TASK TO CARRY OUT -
Print the data exactly, leaving nothing out.
::::::::
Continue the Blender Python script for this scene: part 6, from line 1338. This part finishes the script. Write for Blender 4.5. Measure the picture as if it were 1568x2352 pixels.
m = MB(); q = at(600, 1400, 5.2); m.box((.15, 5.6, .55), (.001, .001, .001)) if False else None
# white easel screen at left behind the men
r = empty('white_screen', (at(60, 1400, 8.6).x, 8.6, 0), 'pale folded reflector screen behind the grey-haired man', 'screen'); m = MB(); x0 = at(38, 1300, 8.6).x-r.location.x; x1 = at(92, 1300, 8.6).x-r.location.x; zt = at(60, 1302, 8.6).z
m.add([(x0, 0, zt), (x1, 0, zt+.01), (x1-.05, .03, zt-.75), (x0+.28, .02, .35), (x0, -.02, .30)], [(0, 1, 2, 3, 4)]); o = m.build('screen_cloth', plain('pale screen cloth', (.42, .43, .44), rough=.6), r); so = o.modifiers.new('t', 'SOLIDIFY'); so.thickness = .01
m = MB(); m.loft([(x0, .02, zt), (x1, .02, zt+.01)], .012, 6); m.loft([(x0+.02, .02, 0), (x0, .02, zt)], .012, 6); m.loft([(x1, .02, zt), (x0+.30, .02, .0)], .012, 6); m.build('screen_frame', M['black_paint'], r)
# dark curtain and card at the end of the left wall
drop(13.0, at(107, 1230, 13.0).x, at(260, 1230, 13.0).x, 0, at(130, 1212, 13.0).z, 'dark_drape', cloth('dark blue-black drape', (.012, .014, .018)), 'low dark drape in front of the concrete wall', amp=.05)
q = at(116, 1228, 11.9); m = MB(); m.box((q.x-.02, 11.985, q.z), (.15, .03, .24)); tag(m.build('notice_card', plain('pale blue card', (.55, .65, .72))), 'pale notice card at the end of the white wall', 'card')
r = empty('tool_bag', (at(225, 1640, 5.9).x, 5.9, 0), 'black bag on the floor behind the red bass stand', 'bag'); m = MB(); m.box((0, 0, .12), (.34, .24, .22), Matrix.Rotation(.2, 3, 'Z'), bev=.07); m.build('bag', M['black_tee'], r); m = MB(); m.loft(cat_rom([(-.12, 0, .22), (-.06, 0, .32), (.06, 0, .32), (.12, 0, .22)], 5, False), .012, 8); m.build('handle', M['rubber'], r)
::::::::
RESPONSE -
Continue the Blender Python script for this scene: part 6, from line 1338. This part finishes the script. Write for Blender 4.5. Measure the picture as if it were 1568x2352 pixels.
m = MB(); q = at(600, 1400, 5.2); m.box((.15, 5.6, .55), (.001, .001, .001)) if False else None
# white easel screen at left behind the men
r = empty('white_screen', (at(60, 1400, 8.6).x, 8.6, 0), 'pale folded reflector screen behind the grey-haired man', 'screen'); m = MB(); x0 = at(38, 1300, 8.6).x-r.location.x; x1 = at(92, 1300, 8.6).x-r.location.x; zt = at(60, 1302, 8.6).z
m.add([(x0, 0, zt), (x1, 0, zt+.01), (x1-.05, .03, zt-.75), (x0+.28, .02, .35), (x0, -.02, .30)], [(0, 1, 2, 3, 4)]); o = m.build('screen_cloth', plain('pale screen cloth', (.42, .43, .44), rough=.6), r); so = o.modifiers.new('t', 'SOLIDIFY'); so.thickness = .01
m = MB(); m.loft([(x0, .02, zt), (x1, .02, zt+.01)], .012, 6); m.loft([(x0+.02, .02, 0), (x0, .02, zt)], .012, 6); m.loft([(x1, .02, zt), (x0+.30, .02, .0)], .012, 6); m.build('screen_frame', M['black_paint'], r)
# dark curtain and card at the end of the left wall
drop(13.0, at(107, 1230, 13.0).x, at(260, 1230, 13.0).x, 0, at(130, 1212, 13.0).z, 'dark_drape', cloth('dark blue-black drape', (.012, .014, .018)), 'low dark drape in front of the concrete wall', amp=.05)
q = at(116, 1228, 11.9); m = MB(); m.box((q.x-.02, 11.985, q.z), (.15, .03, .24)); tag(m.build('notice_card', plain('pale blue card', (.55, .65, .72))), 'pale notice card at the end of the white wall', 'card')
r = empty('tool_bag', (at(225, 1640, 5.9).x, 5.9, 0), 'black bag on the floor behind the red bass stand', 'bag'); m = MB(); m.box((0, 0, .12), (.34, .24, .22), Matrix.Rotation(.2, 3, 'Z'), bev=.07); m.build('bag', M['black_tee'], r); m = MB(); m.loft(cat_rom([(-.12, 0, .22), (-.06, 0, .32), (.06, 0, .32), (.12, 0, .22)], 5, False), .012, 8); m.build('handle', M['rubber'], r)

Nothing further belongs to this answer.